Friday, January 24, 2014

Review: Under Magnolia by Frances Mayes

Frances Mayes is, of course, best known for her memoirs about buying and restoring a home in Tuscany and the sunlit ex-pat life she lives there. But Mayes is not just the American professor from California now living in Italy, she's a mid-twentieth century child of the deep South and all that that entails.  Her newest memoir, Under Magnolia, offers a window into her childhood and the ways in which her family and growing up in Fitzgerald, Georgia have shaped the writer and person she is today.

Although her childhood was not a happy one and her family was dysfunctional, Frances Mayes could not escape the South that was bred into her very bones. Living in California and Italy, she still felt pulled to the South, especially after uncovering a collection of memories written long ago and long since set aside. And so she convinces her husband to move from California to North Carolina, to the land of her ancestors and if not exactly the land of her memories, close enough.

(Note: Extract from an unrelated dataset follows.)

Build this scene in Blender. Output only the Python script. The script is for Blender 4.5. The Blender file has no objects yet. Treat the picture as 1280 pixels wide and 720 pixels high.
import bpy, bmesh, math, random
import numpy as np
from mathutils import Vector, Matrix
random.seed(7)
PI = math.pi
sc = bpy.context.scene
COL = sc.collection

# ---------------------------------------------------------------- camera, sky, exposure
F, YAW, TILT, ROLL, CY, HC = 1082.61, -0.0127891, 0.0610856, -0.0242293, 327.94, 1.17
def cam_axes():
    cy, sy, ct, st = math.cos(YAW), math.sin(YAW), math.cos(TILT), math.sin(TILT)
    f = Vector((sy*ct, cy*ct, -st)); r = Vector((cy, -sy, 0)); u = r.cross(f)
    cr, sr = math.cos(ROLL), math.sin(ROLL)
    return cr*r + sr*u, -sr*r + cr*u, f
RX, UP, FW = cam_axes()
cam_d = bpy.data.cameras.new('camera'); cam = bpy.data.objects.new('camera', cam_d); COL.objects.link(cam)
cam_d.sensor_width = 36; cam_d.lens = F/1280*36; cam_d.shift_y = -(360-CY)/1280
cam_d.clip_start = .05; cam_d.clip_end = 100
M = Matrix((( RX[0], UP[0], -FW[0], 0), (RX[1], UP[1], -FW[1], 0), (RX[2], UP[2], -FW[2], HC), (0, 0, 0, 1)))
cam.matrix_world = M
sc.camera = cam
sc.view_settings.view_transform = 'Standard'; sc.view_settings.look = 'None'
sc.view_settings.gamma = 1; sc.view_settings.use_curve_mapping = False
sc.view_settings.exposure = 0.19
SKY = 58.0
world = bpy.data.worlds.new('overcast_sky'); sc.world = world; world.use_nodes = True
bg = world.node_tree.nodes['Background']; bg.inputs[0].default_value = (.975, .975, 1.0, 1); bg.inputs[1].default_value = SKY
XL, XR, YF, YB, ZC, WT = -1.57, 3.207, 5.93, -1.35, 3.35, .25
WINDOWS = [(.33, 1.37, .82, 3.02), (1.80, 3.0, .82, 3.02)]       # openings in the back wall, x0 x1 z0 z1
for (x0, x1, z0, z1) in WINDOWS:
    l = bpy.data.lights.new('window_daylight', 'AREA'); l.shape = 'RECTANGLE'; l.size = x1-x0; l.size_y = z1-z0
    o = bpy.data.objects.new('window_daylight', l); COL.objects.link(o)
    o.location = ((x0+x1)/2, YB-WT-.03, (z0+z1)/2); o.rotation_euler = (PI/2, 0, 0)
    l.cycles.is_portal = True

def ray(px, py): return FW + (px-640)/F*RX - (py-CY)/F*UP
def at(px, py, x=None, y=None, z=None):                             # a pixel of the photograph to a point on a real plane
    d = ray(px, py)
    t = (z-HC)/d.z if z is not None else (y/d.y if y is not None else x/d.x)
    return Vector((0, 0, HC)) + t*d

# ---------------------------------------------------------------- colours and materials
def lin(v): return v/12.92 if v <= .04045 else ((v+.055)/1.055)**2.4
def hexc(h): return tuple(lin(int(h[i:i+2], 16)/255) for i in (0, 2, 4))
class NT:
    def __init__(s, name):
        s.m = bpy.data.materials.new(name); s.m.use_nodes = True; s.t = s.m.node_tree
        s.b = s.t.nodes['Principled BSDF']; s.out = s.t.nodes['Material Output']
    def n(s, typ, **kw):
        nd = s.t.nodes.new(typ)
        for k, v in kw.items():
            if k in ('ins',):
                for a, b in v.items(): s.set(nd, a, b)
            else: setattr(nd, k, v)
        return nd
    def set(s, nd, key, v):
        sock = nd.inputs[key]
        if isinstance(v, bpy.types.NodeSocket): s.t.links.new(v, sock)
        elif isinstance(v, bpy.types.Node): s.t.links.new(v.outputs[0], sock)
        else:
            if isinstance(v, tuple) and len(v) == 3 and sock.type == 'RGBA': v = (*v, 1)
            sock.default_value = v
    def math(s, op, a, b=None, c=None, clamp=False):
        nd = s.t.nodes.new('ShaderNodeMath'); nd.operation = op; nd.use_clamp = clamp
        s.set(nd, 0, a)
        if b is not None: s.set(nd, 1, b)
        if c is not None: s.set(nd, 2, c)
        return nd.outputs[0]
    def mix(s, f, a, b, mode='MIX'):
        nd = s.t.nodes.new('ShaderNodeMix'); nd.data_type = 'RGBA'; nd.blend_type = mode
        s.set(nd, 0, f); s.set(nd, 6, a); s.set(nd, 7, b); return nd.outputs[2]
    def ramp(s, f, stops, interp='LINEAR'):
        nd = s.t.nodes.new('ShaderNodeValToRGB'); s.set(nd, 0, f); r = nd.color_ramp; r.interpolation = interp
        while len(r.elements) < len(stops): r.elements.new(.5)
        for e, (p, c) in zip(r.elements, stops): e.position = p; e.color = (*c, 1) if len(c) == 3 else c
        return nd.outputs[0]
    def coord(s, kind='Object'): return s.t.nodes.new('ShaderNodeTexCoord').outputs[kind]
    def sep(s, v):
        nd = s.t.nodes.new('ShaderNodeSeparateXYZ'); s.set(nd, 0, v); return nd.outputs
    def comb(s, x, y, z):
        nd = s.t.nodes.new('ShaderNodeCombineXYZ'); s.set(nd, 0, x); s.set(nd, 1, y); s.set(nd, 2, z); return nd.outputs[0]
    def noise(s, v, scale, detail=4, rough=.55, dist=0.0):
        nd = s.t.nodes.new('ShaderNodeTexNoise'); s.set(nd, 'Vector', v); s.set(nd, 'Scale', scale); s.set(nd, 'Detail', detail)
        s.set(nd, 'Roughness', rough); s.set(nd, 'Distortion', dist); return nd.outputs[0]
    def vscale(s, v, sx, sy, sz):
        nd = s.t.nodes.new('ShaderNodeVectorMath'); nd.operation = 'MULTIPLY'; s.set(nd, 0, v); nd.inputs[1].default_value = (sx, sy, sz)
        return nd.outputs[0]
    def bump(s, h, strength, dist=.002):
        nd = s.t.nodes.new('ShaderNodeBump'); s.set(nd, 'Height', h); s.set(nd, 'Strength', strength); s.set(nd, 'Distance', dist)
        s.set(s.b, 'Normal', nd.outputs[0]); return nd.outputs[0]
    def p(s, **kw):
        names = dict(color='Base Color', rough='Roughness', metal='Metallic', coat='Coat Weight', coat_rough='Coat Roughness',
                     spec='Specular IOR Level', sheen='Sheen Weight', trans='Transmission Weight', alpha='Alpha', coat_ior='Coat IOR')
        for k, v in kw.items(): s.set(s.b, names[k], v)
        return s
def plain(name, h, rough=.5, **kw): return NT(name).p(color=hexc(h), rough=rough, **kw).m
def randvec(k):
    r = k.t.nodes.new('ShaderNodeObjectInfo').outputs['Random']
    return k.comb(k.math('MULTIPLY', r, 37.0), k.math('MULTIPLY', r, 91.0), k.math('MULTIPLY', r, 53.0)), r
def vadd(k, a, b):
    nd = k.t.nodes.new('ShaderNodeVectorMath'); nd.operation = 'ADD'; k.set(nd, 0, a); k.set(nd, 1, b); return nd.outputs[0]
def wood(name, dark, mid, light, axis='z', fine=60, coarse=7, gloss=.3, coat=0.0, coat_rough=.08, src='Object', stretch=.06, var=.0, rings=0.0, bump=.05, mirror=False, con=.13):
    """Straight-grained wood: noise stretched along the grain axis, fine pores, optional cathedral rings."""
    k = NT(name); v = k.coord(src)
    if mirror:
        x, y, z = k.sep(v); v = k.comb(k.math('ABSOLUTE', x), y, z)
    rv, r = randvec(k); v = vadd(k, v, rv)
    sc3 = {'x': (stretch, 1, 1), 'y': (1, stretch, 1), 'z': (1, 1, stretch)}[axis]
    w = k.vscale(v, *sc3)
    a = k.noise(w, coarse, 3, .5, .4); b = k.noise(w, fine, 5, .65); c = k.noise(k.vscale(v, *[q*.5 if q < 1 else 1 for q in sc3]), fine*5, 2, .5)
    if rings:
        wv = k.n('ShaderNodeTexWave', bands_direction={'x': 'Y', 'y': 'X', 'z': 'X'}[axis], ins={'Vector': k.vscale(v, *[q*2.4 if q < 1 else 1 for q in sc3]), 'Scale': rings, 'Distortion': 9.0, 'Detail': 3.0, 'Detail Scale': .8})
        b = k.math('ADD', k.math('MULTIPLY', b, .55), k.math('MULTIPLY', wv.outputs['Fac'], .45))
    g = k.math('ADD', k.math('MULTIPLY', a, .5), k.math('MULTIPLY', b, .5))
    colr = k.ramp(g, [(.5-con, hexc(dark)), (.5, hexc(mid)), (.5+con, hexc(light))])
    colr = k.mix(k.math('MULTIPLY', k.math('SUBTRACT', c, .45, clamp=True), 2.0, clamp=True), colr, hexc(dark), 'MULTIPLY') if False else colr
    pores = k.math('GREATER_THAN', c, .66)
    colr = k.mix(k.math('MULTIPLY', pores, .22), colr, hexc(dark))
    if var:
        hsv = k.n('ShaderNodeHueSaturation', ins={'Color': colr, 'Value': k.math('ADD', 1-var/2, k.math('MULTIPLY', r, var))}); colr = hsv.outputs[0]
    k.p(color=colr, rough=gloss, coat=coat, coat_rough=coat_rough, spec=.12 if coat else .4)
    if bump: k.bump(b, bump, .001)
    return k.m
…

The youngest of three daughters by a good margin, Mayes grew up in the midst of her parents' constant battles, unaware that happier childhoods were to be had. Her father died young, leaving her mother and her dependent on her cantankerous grandfather's charity, after, at least for her mother, a lifetime of wealth. Mayes was left alone much of the time, stubborn as a mule, and determined to do as she pleased. And even as she grew and matured and society changed in massive and monumental ways, she rebelled against the only upbringing she knew, her biggest life goal to escape Fitzgerald as her mother never did.

Each of the chapters in the book is really a short essay strung together with the other essays to form a snapshot of her growing up years. They are arranged mostly chronologically, telling of her early life as scrap of memory after scrap of memory. The writing is descriptive and lyrical and it is clear that Mayes is a poet heavily influenced by the natural world around her. As each chapter follows on the previous one, the writing lulls the reader into stifling, heavy peach scented memories weighted with heat and humidity and dysfunction. It is somehow not a traditional memoir, grounded so heavily as it is in the physical description of place and the attitudes that pervaded that small town.  And the reading of it is thick and slow, as only a southern summer day can be. But that Mayes both escaped Fitzgerald and is forever rooted in the South is evident in every honestly felt word of the book.

Thanks to LibraryThing Early Reviewers for sending me a copy of this book for review.